"Journeys West" Group Exhibition, Orange Regional Gallery

These paintings are currently at the Orange Regional Gallery for the Journeys West Exhibition , a group show opening 3rd October and on until the 14th of November 2014. With each picture is an explanation of how I see them relating to the theme "Journeys West".

"Light Fading: Jimmy and Ethel Governor at "the Drip" Gorge"

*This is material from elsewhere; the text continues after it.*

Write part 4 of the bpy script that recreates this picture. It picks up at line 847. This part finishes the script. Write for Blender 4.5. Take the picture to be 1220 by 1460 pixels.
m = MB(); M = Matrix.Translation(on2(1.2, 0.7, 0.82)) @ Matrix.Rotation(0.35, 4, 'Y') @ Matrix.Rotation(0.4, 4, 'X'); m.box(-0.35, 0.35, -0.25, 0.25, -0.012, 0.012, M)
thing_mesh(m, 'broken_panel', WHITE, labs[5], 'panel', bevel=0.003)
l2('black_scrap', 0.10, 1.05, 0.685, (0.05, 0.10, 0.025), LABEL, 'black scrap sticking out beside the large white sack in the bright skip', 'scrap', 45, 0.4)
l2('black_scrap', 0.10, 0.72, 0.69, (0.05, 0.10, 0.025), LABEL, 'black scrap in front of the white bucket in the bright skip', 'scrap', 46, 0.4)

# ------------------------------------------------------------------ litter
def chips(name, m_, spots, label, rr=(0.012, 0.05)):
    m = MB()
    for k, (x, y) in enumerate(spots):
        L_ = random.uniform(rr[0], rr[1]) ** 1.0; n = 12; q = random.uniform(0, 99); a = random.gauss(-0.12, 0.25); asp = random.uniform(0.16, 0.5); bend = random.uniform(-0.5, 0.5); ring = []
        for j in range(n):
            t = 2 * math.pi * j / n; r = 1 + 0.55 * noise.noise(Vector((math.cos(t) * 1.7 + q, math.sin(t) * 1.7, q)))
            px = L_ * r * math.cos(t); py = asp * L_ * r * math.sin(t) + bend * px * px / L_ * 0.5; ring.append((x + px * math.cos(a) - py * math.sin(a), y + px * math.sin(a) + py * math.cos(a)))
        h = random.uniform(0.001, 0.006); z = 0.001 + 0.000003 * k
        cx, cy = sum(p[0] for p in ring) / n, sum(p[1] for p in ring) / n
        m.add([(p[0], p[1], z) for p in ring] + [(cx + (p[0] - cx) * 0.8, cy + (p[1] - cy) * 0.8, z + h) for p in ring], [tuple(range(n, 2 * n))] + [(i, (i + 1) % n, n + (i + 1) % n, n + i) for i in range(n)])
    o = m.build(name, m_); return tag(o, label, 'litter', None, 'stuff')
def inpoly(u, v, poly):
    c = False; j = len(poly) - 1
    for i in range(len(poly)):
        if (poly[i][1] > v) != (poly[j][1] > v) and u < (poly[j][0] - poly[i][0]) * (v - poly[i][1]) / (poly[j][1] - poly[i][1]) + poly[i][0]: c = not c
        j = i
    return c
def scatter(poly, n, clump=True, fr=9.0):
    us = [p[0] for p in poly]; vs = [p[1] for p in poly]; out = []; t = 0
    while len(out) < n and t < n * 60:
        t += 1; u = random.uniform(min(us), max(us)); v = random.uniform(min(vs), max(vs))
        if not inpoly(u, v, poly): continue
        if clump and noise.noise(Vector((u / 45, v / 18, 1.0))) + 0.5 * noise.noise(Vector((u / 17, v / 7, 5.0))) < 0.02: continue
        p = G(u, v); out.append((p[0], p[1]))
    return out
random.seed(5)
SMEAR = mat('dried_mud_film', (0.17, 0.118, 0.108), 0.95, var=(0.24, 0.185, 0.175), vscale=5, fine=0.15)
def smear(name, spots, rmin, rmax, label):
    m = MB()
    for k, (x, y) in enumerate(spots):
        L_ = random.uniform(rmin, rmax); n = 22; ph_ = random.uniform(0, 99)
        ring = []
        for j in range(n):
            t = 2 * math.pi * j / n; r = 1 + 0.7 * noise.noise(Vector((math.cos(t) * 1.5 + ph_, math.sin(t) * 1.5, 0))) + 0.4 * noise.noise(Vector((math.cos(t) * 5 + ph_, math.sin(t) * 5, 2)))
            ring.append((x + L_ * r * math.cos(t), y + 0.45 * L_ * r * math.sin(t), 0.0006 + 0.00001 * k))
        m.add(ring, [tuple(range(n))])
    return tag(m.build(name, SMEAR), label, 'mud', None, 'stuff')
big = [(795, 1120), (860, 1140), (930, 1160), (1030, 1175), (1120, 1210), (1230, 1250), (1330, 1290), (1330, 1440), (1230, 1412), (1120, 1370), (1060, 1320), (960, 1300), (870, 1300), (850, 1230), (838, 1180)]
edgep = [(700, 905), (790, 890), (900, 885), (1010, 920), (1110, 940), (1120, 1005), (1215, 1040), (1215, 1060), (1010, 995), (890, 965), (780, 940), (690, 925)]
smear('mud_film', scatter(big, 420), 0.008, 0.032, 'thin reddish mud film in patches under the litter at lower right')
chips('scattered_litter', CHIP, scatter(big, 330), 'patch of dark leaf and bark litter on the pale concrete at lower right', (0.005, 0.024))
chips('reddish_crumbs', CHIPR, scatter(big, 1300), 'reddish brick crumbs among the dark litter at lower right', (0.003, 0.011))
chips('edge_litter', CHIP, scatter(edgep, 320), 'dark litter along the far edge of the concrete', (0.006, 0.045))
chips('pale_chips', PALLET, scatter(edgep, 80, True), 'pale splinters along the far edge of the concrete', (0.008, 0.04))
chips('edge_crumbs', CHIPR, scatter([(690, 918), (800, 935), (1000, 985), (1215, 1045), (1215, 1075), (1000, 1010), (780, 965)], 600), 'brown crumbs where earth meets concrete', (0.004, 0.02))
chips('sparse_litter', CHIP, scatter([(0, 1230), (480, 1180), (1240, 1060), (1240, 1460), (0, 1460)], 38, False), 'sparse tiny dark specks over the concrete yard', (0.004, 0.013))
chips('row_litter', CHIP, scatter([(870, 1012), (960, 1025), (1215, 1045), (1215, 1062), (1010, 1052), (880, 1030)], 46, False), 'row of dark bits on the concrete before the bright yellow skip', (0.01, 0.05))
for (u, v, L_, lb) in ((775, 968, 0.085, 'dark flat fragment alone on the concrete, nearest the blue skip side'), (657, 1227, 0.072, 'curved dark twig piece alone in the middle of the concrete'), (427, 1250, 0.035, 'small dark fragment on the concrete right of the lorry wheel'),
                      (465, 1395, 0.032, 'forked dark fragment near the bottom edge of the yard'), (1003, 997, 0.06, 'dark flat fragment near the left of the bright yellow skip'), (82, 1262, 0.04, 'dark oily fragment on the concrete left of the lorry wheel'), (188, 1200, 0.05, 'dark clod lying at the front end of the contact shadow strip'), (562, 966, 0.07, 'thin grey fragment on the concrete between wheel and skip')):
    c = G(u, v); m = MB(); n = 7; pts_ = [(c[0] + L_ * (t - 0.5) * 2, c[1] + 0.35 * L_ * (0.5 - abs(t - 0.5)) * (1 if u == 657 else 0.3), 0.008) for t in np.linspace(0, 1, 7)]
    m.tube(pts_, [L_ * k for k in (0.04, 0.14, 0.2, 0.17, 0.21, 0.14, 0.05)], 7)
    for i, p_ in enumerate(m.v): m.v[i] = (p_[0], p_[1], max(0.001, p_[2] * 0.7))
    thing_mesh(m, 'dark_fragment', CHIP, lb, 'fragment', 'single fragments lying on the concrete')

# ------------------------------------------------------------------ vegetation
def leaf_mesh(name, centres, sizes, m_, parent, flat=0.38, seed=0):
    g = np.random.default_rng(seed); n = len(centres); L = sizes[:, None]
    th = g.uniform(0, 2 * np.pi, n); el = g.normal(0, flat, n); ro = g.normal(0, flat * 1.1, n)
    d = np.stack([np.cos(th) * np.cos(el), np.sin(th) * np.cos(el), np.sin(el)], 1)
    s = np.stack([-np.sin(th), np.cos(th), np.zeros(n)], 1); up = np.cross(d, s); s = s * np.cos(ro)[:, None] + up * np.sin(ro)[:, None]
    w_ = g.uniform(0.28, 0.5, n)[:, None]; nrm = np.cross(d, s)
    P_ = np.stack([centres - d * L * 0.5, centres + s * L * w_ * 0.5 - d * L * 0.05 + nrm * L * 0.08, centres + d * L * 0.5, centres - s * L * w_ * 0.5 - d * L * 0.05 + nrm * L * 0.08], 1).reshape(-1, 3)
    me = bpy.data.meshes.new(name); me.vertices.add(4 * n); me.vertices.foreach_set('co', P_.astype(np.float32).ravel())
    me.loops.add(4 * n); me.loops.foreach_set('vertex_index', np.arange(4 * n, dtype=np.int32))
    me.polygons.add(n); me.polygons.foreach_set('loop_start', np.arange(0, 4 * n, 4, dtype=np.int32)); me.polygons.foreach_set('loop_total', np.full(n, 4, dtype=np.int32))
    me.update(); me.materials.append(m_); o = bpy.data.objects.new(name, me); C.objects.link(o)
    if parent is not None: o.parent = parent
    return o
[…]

1m x 745mm, Oil on aluminium panel, $1500 

Jimmy Governor was a part aboriginal man who became one of Australia's last bushrangers, Ethel was the white woman he married. It is a very dark story of racial discrimination and very terrible choices, and it captured my imagination with its mythic quality and horrific outcome. Despite growing up in Australia, I had never heard of this story before coming to the area for research for the show. Much of the story occurred near the town of Ulan, a couple of hours drive north of Orange. Also near Ulan, is "the Drip" Gorge, the setting for this picture, which is an extraordinarily beautiful area, that is now threatened by the expansion of a nearby coal mine. Kay Kane and I travelled to this gorge during May to work from this landscape, I was struck by the sense of impending tragedy contained in both "the Drip" Gorge's current predicament and the painful days that must have led up to Jimmy Governor's first homicide.

 

 

"Rehearsal Space #7" 

1.5m x 925mm, Oil on aluminium panel, $3300

This painting is connected to the theme of the show in a more abstract way. "Jouney's West" evokes for me a journey into the wild or the unknown. This painting is more about an introspective moment and the untamed, animal intensity that can be seen inside, pulling us in multiple directions, shaping our behaviour, if we are prepared to look.

 

"River Stone to Gibber Stone"

 
1m x 745mm, Oil on linen, $1500 

This still life contains a river stone from the farm I grew up on in the Sunshine coast hinterland, and a gibber stone from the gibber plains out near Innamincka, which is near the border of Queensland and South Australia. I travelled there with my father on a couple of occasions. These trips held particular significance for me because he had worked near there as a stockman and yard builder before I was born, and I had grown up with the stories from his time working there. The old stock saddle evokes for me my childhood (as I rode in a similar one at the time) and also the early explorers and surveyors integral to Australian folk lore.